On voit donc, répétons-le, qu’il n’y a pas dans ces divers cas, de “culpabilité”, mais que les uns et les autres s’alignent selon leurs conceptions, leurs intérêts et leur perception, par rapport à un système en voie de désintégration accélérée. Cette désintégration accélérée reste évidemment le sujet central, à la fois cause et conséquence de la dynamique en cours, et chacun tente d’ajuster sa position selon sa perception et son point de vue, au mieux de ses intérêts.

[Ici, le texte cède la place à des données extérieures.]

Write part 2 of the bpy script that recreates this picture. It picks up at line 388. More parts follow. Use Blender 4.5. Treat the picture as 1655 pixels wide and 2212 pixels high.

Il n’existe plus aucun sentiment de responsabilité collective, ni aucune perception commune de la nécessité d’un rassemblement autour du pouvoir, pour tenter de le sauver.
Bien entendu, le sujet de cette mise en évidence, une fois de plus, de la crise du pouvoir de l’américanisme se fait à l’occasion et au détriment du pilier fondamental de la puissance des USA. Au-delà des USA eux-mêmes, c’est toute la question du fait nucléaire et de tout ce qui le caractérise, – autonomie de la décision, rationalisation de la décision, perception extérieure des capacités de décision du pouvoir en crise, etc., – qui est mise à nu pour s’affirmer comme étant en crise aigüe. Cela représente d’une part un danger objectif, fondamental pour l’équilibre du monde puisqu’il s’agit de l’arme nucléaire ; cela représente d’autre part le paroxysme désormais possible de la crise du pouvoir de l’américanisme, son possible point de fusion et son possible point de rupture.
Tout est dans la réponse du Général Kehler à la question “Et alors, que se passerait-il?” [une fois que vous auriez refusé l’ordre présidentiel comme “illégal”] : « Je ne sais pas... Cela serait une situation constitutionnelle très intéressante... La question est le processus menant à l’identification [de l’ordre comme “illégal”] ... Je vous concéderais que cela serait un processus très difficile et une “conversation” [avec l’autorité politique] extrêmement difficile... »
Ainsi en arrive-t-on à orienter la “conversation” sur la fin du pouvoir de l’américanisme... On comprend que certains en viendront à plaider que la mise en accusation et la destitution du président Trump grâce au 25ème amendement seraient la moindre des pires crises possibles pour tenter d'éviter la pire des pires crises possibles.